Todas as ações educativas exigem respeito ao outro, à diversidade, aos valores. Logo, exigem ética. Os processos formativos são responsáveis pela construção da identidade ética do professor. A identidade ética do professor e do professor-pesquisador é influenciada por modelos de comportamento e por uma vasta oportunidade de reflexões acerca das possibilidades de se escolher e assumir um comportamento ético em todas as formas de atuação.
O status de pesquisador ético está associado à formação ética para a pesquisa. As discussões acerca da ética e da integridade na pesquisa têm produzido ações educativas relevantes nas IES, mas ainda não está presente como unidade curricular em todos os cursos de formação de professores. Na formação inicial, essa temática quase não se apresenta, mesmo quando o cenário da Graduação também patrocina múltiplos espaços de contato com a pesquisa (Pibic, projetos de extensão etc.). As pesquisas que fizeram esse levantamento na Pós-Graduação também identificaram inconsistência na apresentação do tema e ausência de discussão em torno do tema em todas as atividades envolvendo a produção acadêmica.
As Comissões de Integridade na Pesquisa (CIP) e Comitês de Ética na Pesquisa (CEP) ligados às IES podem incentivar, de modo permanente, a cultura da integridade ética na pesquisa, promover cursos livres, campanhas de conscientização de prevenção, além da elaboração de material educativo sobre boas práticas de pesquisa: cartilhas, vídeos e minicursos endereçados aos estudantes de Graduação e de Pós-Graduação.
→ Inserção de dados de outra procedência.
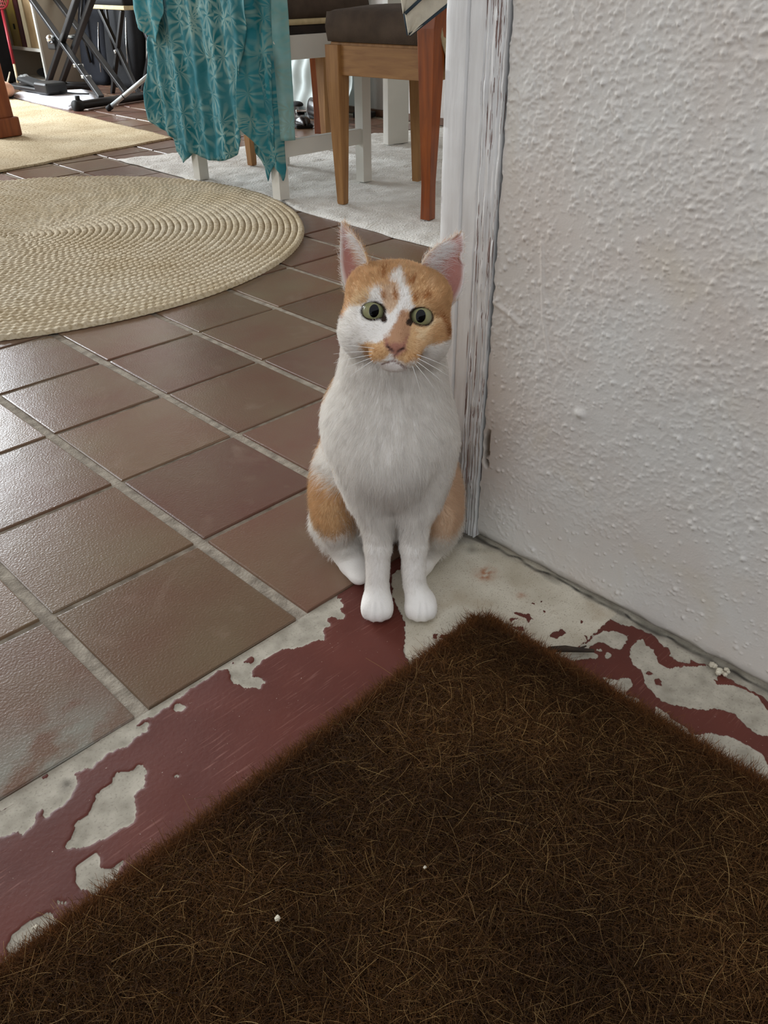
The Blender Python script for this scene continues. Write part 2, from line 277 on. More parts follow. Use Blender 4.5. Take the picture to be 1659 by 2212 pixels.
# ------------------------------------------------------------------ threshold: red paint worn off the concrete
def threshold():
    h = .0018; xs = np.arange(-.80,.0301,h); ys = np.arange(-.56,.0046,h); nx,ny = len(xs),len(ys)
    X,Y = np.meshgrid(xs,ys,indexing='ij'); P = np.stack([X.ravel(),Y.ravel()],1)
    mask = np.zeros(len(P))
    wv = np.stack([vnoise(P,150,1),vnoise(P,150,2)],1)*.0016+np.stack([vnoise(P,330,21),vnoise(P,330,22)],1)*.0012
    for dx,dy in ((-.25,-.25),(.25,-.25),(.25,.25),(-.25,.25)):
        Q = P+np.array([dx,dy])*h; Q = Q+wv
        m = np.zeros(len(P),bool)
        for p in BARE: m |= inpoly(Q, np.array(p)/1000.)
        for p in RED: m &= ~inpoly(Q, np.array(p)/1000.)
        m |= (Q[:,0] > -.012-.006*vnoise(Q,60,5)) & (Q[:,1] > -.46)
        m |= (Q[:,1] > -.0045-.004*vnoise(P,35,23))&(P[:,0] < -.20)&(vnoise(P,120,24) < .45)
        mask += m*.25
    sill = inpoly(P, np.array(BARE[9])/1000.)*1.0
    wallside = np.clip(1-np.abs(P[:,0]+.002)/(.0085+.006*vnoise(P,45,3)),0,1)*(.5+.5*vnoise(P,70,9))+1.1*np.exp(-((P[:,0]-(-0.5396))**2+(P[:,1]-(-0.0229))**2)/.0075**2)*(.8+.5*vnoise(P,200,27))
    corner = np.clip(1-np.hypot(P[:,0]+.005,P[:,1]+.02)/.055,0,1)*(.9+.6*vnoise(P,80,8))
    sm = mask.reshape(nx,ny)
    Z = -.0022+.0006*vnoise(P,25,4)+.0009*(1-mask)
    me = npmesh('threshold', np.c_[P,Z], grid(nx,ny)[:,::1])
    rust = 1.1*np.exp(-(((P[:,0]+.0503)/.012)**2+((P[:,1]+.0909)/.010)**2))+.8*np.exp(-(((P[:,0]+.0522)/.005)**2+((P[:,1]+.1449)/.005)**2)); fattr(me,'rust',np.clip(rust*(.7+.8*vnoise(P,260,13)),0,1))
    crack = np.clip(1-np.abs(P[:,0]+.001+.004*vnoise(P,70,14))/.004,0,1); fattr(me,'crack',crack*(.75+.4*vnoise(P,120,15)))
    fattr(me,'bare',mask); fattr(me,'sill',sill); fattr(me,'dirt',np.clip(wallside+corner,0,1))
    m,t,b = nt('worn_threshold_paint'); g = N(t,'ShaderNodeNewGeometry')
    def att(n): return N(t,'ShaderNodeAttribute',attribute_name=n).outputs['Fac']
    def noise(sc,de=4.,di=0.,stretch=None):
        n = N(t,'ShaderNodeTexNoise',Scale=sc,Detail=de,Distortion=di)
        if stretch:
            mp = N(t,'ShaderNodeMapping'); mp.inputs['Scale'].default_value=stretch[:3]; mp.inputs['Rotation'].default_value=(0,0,stretch[3]); L(t,g.outputs['Position'],mp.inputs[0]); L(t,mp.outputs[0],n.inputs['Vector'])
        else: L(t,g.outputs['Position'],n.inputs['Vector'])
        return n.outputs[0]
    def ramp(src,a,c,pa,pb):
        r = N(t,'ShaderNodeValToRGB'); e = r.color_ramp.elements; e[0].position=pa; e[1].position=pb; e[0].color=a; e[1].color=c; L(t,src,r.inputs[0]); return r.outputs[0]
    def mix(f,a,c):
        x = N(t,'ShaderNodeMix',data_type='RGBA'); L(t,f,x.inputs['Factor']) if hasattr(f,'links') else setattr(x.inputs['Factor'],'default_value',f)
        for s,k in ((a,'A'),(c,'B')):
            if hasattr(s,'links'): L(t,s,x.inputs[k])
            else: x.inputs[k].default_value = s
        return x.outputs['Result']
    def mrange(src,a,c,lo=0.,hi=1.):
        q = N(t,'ShaderNodeMapRange'); q.inputs['From Min'].default_value=a; q.inputs['From Max'].default_value=c; q.inputs['To Min'].default_value=lo; q.inputs['To Max'].default_value=hi; L(t,src,q.inputs['Value']); return q.outputs[0]
    red = ramp(noise(9),lin(84,38,29),lin(102,50,39),.3,.7)
    sc = N(t,'ShaderNodeMath',operation='MULTIPLY'); L(t,mrange(noise(1.,4.,.3,(30,420,1,.12)),.56,.72,0,.6),sc.inputs[0]); L(t,mrange(noise(11,3),.45,.65),sc.inputs[1])
    red = mix(sc.outputs[0],red,lin(158,112,100))
    red = mix(mrange(noise(420,2),.74,.80,0,.8),red,lin(205,190,175))
    conc = ramp(noise(55,5),lin(150,143,128),lin(186,178,162),.3,.7)
    conc = mix(mrange(noise(420,3),.56,.74,0,.5),conc,lin(104,98,88))
    sillc = ramp(noise(18,6),lin(182,172,152),lin(214,206,188),.3,.7)
    sillc = mix(mrange(noise(620,2),.58,.70,0,.55),sillc,lin(128,112,92))
    sillc = mix(mrange(noise(26,5),.55,.78,0,.55),sillc,lin(158,134,104))
    sillc = mix(mrange(noise(9,4,1.2),.52,.66,0,.5),sillc,lin(170,158,136))
    conc = mix(att('sill'),conc,sillc)
    d = mrange(att('bare'),.35,.6)
    c = mix(d,red,conc); c = mix(mrange(att('rust'),0,1,0,.85),c,lin(158,98,60)); c = mix(mrange(att('crack'),.1,.8,0,.9),c,lin(40,36,32)); c = mix(mrange(att('dirt'),.1,.9,0,.85),c,lin(62,56,48))
    L(t,c,b.inputs['Base Color']); b.inputs['Specular IOR Level'].default_value=.35
    L(t,mrange(d,0,1,.5,.9),b.inputs['Roughness'])
    hgt = N(t,'ShaderNodeMath',operation='MULTIPLY_ADD'); L(t,noise(240,3),hgt.inputs[0]); hgt.inputs[1].default_value=.3; L(t,mrange(d,0,1,1,0),hgt.inputs[2])
    bp = N(t,'ShaderNodeBump',Strength=.5,Distance=.0012); L(t,hgt.outputs[0],bp.inputs['Height']); L(t,bp.outputs[0],b.inputs['Normal'])
    o = link('threshold', me, m); tag(o, kind='structure', label='concrete doorway threshold with worn dark red paint peeling to grey')
    base = B().box((-.72,-1.33,-.03),(1.5,2.655,.05)).put('slab', mat('red_floor_paint',lin(84,38,29),lin(102,50,39),rough=.5,scale=9), o)
threshold()

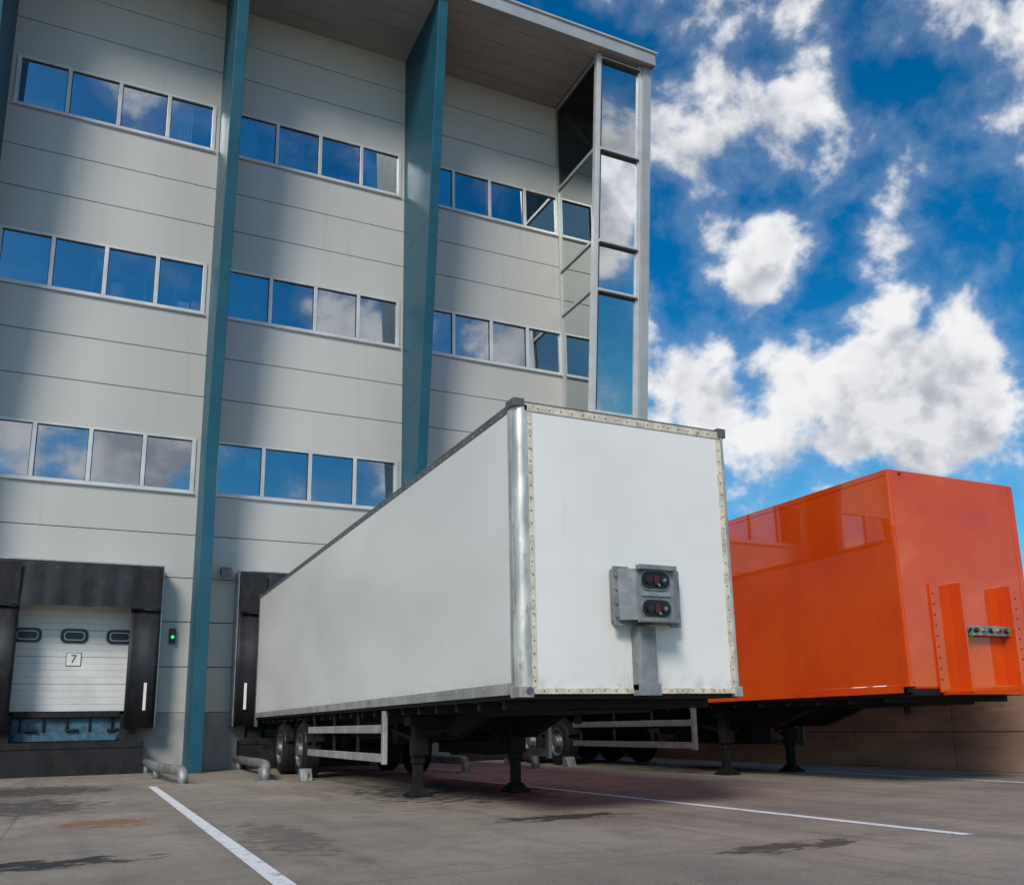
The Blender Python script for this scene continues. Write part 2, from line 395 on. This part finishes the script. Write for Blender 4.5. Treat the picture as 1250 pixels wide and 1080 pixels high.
def rrect(cx,cz,w,h,r,n=5):
    out=[]
    for sx,sz,a0 in ((1,1,0),(-1,1,90),(-1,-1,180),(1,-1,270)):
        for i in range(n+1):
            a=R(a0+90*i/n);out.append((cx+sx*(w/2-r)+r*math.cos(a),cz+sz*(h/2-r)+r*math.sin(a)))
    return out
for bi,cx in enumerate(doorc):
    yF=21.80;xo=1.75;xi=1.10
    sh=MB()
    for sx in (-1,1):
        a,b=sorted((cx+sx*xo,cx+sx*(xo-.02)));sh.box(a,b,yF+.03,W-.031,.97,4.58,'galv')
        a,b=sorted((cx+sx*(xo-.025),cx+sx*xi))
        n=8;pts=[]
        for q in range(n+1):
            x=a+(b-a)*q/n;pts.append((x,yF+.018*math.sin(q/n*math.pi*2.0)))
        loop=pts+[(p[0],p[1]+.015) for p in pts[::-1]]
        sh.prism(loop,2,.97,3.72,'curtain',True)
        sh.box(a+.05,b-.05,yF+.12,W-.03,.98,3.7,'rubber')
        m0=cx+sx*(xo-.25);sh.box(m0-.03,m0+.03,yF-.035,yF-.02,1.35,1.95,'signw')
        bx=cx+sx*1.22;sh.box(bx-.16,bx+.16,W-.45,W-.03,.66,1.28,'rubber')
    sh.box(cx-xo,cx+xo,yF+.02,W-.001,4.58,4.61,'galv')
    n=24;vs=[];fs=[]
    for q in range(n+1):
        x=cx-xo+.025+(2*xo-.05)*q/n
        edge=abs(x-cx)>1.08
        zb=3.60 if not edge else 3.56
        yy=yF-.03+.022*math.sin(q*1.9)+.01*random.random()
        vs+= [(x,yF+.01,4.58),(x,yy-.01,4.1),(x,yy-.045,zb+.012*math.sin(q*1.3))]
    for q in range(n):
        for h in range(2): fs.append((q*3+h,q*3+3+h,q*3+4+h,q*3+1+h))
    sh.verts(vs,fs,'curtain',True)
    for sx in (-1,1):
        x0=cx+sx*1.42; sh.box(x0-.3,x0+.3,yF-.085,yF-.078,3.60,4.50,'rubber')
    sh.obj('dock_shelter',B,.0)
    dr=MB()
    x0,x1=cx-1.14,cx+1.14;yD=W+.14
    nz=4;hh=(3.75-1.36)/nz
    for i in range(nz):
        z0=1.36+hh*i
        for r in range(4):
            za=z0+hh*r/4;zb=z0+hh*(r+1)/4
            dr.box(x0,x1,yD+(.0 if r<3 else .001),yD+.05,za+.002,zb-(.002 if r<3 else .008),'doorw')
        dr.box(x0,x1,yD+.012,yD+.04,z0,z0+hh-.001,'joint')
    for sx in (-1,1):
        a,b=sorted((cx+sx*1.14,cx+sx*1.30));dr.box(a,b,W-.02,W+.2,1.3,3.9,'rubber')
    for ox in (-.93,0,.93):
        dr.prism(rrect(cx+ox,3.02,.56,.32,.12),1,yD-.03,yD-.001,'blk')
        dr.prism(rrect(cx+ox,3.02,.42,.20,.07),1,yD-.034,yD-.0305,'galv')
        dr.prism(rrect(cx+ox,3.02,.38,.16,.06),1,yD-.037,yD-.0345,'blk')
    dr.prism(rrect(cx+.02,2.50,.31,.30,.02),1,yD-.012,yD-.001,'ink');dr.prism(rrect(cx+.02,2.50,.285,.275,.015),1,yD-.015,yD-.0125,'signw')
    dr.obj('dock_door',B,.0)
    cu=bpy.data.curves.new('dock_number','FONT');cu.body=str(5+bi);cu.size=.25;cu.extrude=.002;cu.align_x='CENTER';cu.align_y='CENTER';cu.materials.append(M['ink'])
    o=bpy.data.objects.new('dock_number',cu);scene.collection.objects.link(o);o.location=(cx+.02,yD-.018,2.50);o.rotation_euler=(R(90),0,0);o.parent=B
    lv=MB()
    lv.box(cx-1.05,cx+1.05,W-.08,W+.5,1.22,1.34,'rubber')
    lv.box(cx-1.12,cx+1.12,W+.05,W+.12,.66,1.21,'blue')
    lv.box(cx-1.0,cx+1.0,W-.13,W-.081,.72,.90,'blue')
    for q in range(3): lv.cyl((cx-.8+.8*q,W-.16,.94),(cx-.55+.8*q,W-.16,.94),.035,'black')
    for q in range(5): lv.box(cx-.92+.45*q,cx-.88+.45*q,W+.0,W+.05,.92,1.20,'black')
    lv.box(cx-1.55,cx+1.55,W-.50,W-.031,.0,.64,'rubber')
    lv.box(cx-1.55,cx+1.55,W-.52,W-.48,.56,.70,'rubber')
    lv.obj('dock_leveller',B,.01)
sg=MB()
for cx in (1.76,1.76+S-.03):
    sg.box(cx-.07,cx+.07,W-.12,W-.002,2.88,3.22,'blk');sg.cyl((cx,W-.16,3.02),(cx,W-.118,3.02),.06,'blk');
    sg.cyl((cx,W-.17,3.02),(cx,W-.155,3.02),.04,'greenlamp');sg.cyl((cx,W-.15,3.14),(cx,W-.118,3.14),.045,'redl')
sg.box(2.80,2.9,W-.25,W-.002,4.62,4.68,'galv');sg.bar((2.85,W-.2,4.65),(2.85,W-.5,4.52),.26,.14,'greypaint')
sg.obj('dock_signal_lights',B,.008)

# ------------------------------------------------------------------ retaining wall
rw=MB()
xw=13.25
y=-20
while y<21.7:
    y1=min(y+2.2,21.8)
    rw.box(xw+random.uniform(-.006,.006),xw+.3,y+.008,y1-.008,0,.62,'brownconc');rw.box(xw+random.uniform(-.006,.006),xw+.3,y+.008,y1-.008,.632,1.27,'brownconc')
    y+=2.2
rw.box(xw+.02,xw+.28,-20,21.8,.0,1.26,'joint')
rw.box(xw-.03,xw+.33,-20,21.8,1.271,1.33,'brownconc')
rw.obj('retaining_wall',None,.012)

# ------------------------------------------------------------------ trailers
def wheel(m,cx,cy,cz,side,r=.50,w=.33):
    f=side
    prof=[(-w/2,r*.60),(-w/2-.005,r*.72),(-w/2+.005,r*.90),(-w/2+.035,r*.975),(-w/2+.06,r),(w/2-.06,r),(w/2-.035,r*.975),(w/2,r*.88),(w/2,r*.60)]
    m.lathe(prof,(cx,cy,cz),'tyre',48,-f)
    for gx in (-.08,0,.08): m.lathe([(gx-.008,r+.001),(gx+.008,r+.001)],(cx,cy,cz),'blk',48,-f)
    m.lathe([(-w/2,r*.60),(-w/2-.008,r*.575),(-w/2+.02,r*.55),(-w/2+.09,r*.52),(-w/2+.12,r*.40),(-w/2+.08,r*.30),(-w/2+.01,r*.27),(-w/2-.03,r*.24),(-w/2-.05,r*.20),(-w/2-.05,.001)],(cx,cy,cz),'rim',48,-f)
    for q in range(10):
        a=2*math.pi*q/10;yy=cy+r*.34*math.cos(a);zz=cz+r*.34*math.sin(a)
        x0=cx+f*(w/2-.10);x1=cx+f*(w/2-.05);m.cyl((x0,yy,zz),(x1,yy,zz),.016,'rim',8)
def leg(m,x,y,foot=.0):
    m.box(x-.075,x+.075,y-.075,y+.075,.42,1.13,'black')
    m.box(x-.058,x+.058,y-.058,y+.058,.10,.42,'black')
    m.verts([(x-.07,y-.08,.12),(x+.07,y-.08,.12),(x+.07,y+.08,.12),(x-.07,y+.08,.12),(x-.13,y-.15,.03),(x+.13,y-.15,.03),(x+.13,y+.15,.03),(x-.13,y+.15,.03)],
        [(0,1,2,3),(7,6,5,4),(0,4,5,1),(1,5,6,2),(2,6,7,3),(3,7,4,0)],'black')
    m.box(x-.15,x+.15,y-.17,y+.17,0.0,.03,'black')
    m.box(x-.11,x+.11,y-.12,y+.02,.52,.74,'black')
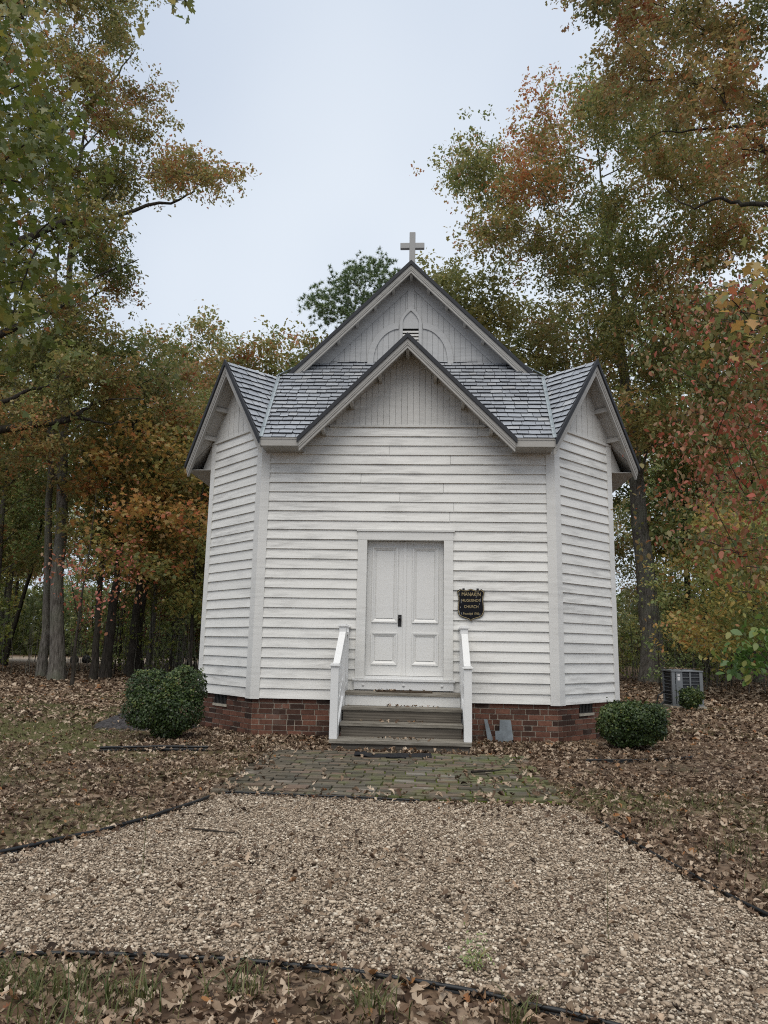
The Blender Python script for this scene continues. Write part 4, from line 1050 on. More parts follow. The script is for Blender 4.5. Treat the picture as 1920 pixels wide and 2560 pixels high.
# ------------------------------------------------------------------ shrubs
def shrub(loc, blobs, label, n=20000, ls=.030, clumps=26, pw=2.5):
    rx = max(abs(q[0]) + q[3] for q in blobs); ry = max(abs(q[1]) + q[4] for q in blobs); h = max(q[2] + q[5] for q in blobs)
    t = thing('shrub', label, 'shrub', loc, 0, 'clipped evergreen shrubs around the church')
    mb = MB()
    for i in range(16):
        a = R.uniform(0, 6.28); r = R.uniform(.3, .8)
        e = np.array([math.cos(a) * rx * r, math.sin(a) * ry * r, h * R.uniform(.45, .85)])
        P = [np.array([math.cos(a) * .05, math.sin(a) * .05, -.02]) * (1 - s) + e * s + R.normal(0, .015, 3) for s in np.linspace(0, 1, 5)]
        mb.tube(P, np.linspace(.011, .004, 5), 5)
    mb.build('stem', 'bark_dark', t)
    # lumpy shells of leaf clumps, one per swelling of the shrub
    Cs, Ns, Rn = [], [], []
    tot = sum(q[3] * q[5] for q in blobs)
    for bi, (cx, cy, cz, ax_, ay_, az_) in enumerate(blobs):
        m_ = int(n * ax_ * az_ / tot); u = R.normal(size=(m_, 3)); u /= np.linalg.norm(u, axis=1)[:, None]
        cd = R.normal(size=(clumps, 3)); cd /= np.linalg.norm(cd, axis=1)[:, None]
        ck = np.argmax(u @ cd.T, 1); near = np.max(u @ cd.T, 1); bl = R.uniform(.86, 1.10, clumps); cv = R.uniform(-.35, .35, clumps)
        rad = 1 / ((np.abs(u) ** pw).sum(1) ** (1 / pw))
        rr_ = rad * (1 - np.abs(R.normal(0, .13, m_))) * bl[ck] * (1 - .9 * np.clip(1 - near, 0, .25))
        c = u * rr_[:, None] * [ax_, ay_, az_] + [cx, cy, cz]
        keep = c[:, 2] > .03
        for bj, (dx, dy, dz, bx, by, bz) in enumerate(blobs):
            if bj != bi: keep &= (((c - [dx, dy, dz]) / [bx, by, bz]) ** 2).sum(1) > .55
        keep &= ~((R.random(m_) < .8) & (vnoise(c[:, 0] * 1.0 + 7 * c[:, 1], c[:, 2], 91, 8) < .25) & (c[:, 2] < .6 * h))
        Cs.append(c[keep]); Ns.append(u[keep]); Rn.append(np.clip(.40 + cv[ck[keep]] * .8 + R.normal(0, .2, keep.sum()), 0, 1))
    C = np.concatenate(Cs); u = np.concatenate(Ns); n2 = len(C)
    nr = u + R.normal(0, .55, (n2, 3)) + np.array([0, 0, .35])
    v, f, r = leaf_cloud(outline([(0, 0), (.32, .3), (.30, .7), (0, 1)], .25, .2), C, R.uniform(.7, 1.3, n2) * ls, np.concatenate(Rn), nrm=nr, droop=-.3)
    C2 = []
    for q in range(60):
        cx, cy, cz, ax_, ay_, az_ = blobs[R.integers(len(blobs))]; d = R.normal(size=3); d[2] = abs(d[2]) * .8; d /= np.linalg.norm(d)
        p0 = np.array([cx, cy, cz]) + d * [ax_, ay_, az_] * .95
        for tt_ in range(9): C2.append(p0 + d * tt_ * .011 + R.normal(0, .008, 3))
    C2 = np.array(C2); m_ = len(C2)
    # stray shoots
    v2, f2, r2 = leaf_cloud(outline([(0, 0), (.32, .3), (.30, .7), (0, 1)], .25, .2), C2, R.uniform(.7, 1.4, m_) * ls, R.uniform(.5, 1, m_), nrm=R.normal(size=(m_, 3)))
    me = raw_mesh('foliage', np.concatenate([v, v2]), [f, f2 + len(v)], rnd=np.concatenate([r, r2]), mats=['boxwood_leaf'])
    link('foliage', me, t); return t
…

Os componentes curriculares dos PPGEs devem apresentar de forma explícita questões envolvendo pesquisa na Pós-Graduação: orientação de práticas relacionadas a métodos de coleta e de preservação de dados de pesquisa e ao uso de ferramentas estatísticas para interpretá-las; boas práticas obedecendo às recomendações feitas pelo CEP da instituição; disponibilização de ferramentas online para prevenção do plágio; gerenciamento dos dados da pesquisa (curadoria); protocolos de ética em pesquisa; direitos autorais e patrimoniais.
Os materiais produzidos pela ANPEd acerca da ética na pesquisa devem ser utilizados tanto para nortear o desenvolvimento de pesquisas bem como para fundamentar e ampliar a discussão em torno do tema e fortalecer ações que possam promover a autonomia de um sistema de revisão ética próprio para a Pesquisa Educacional.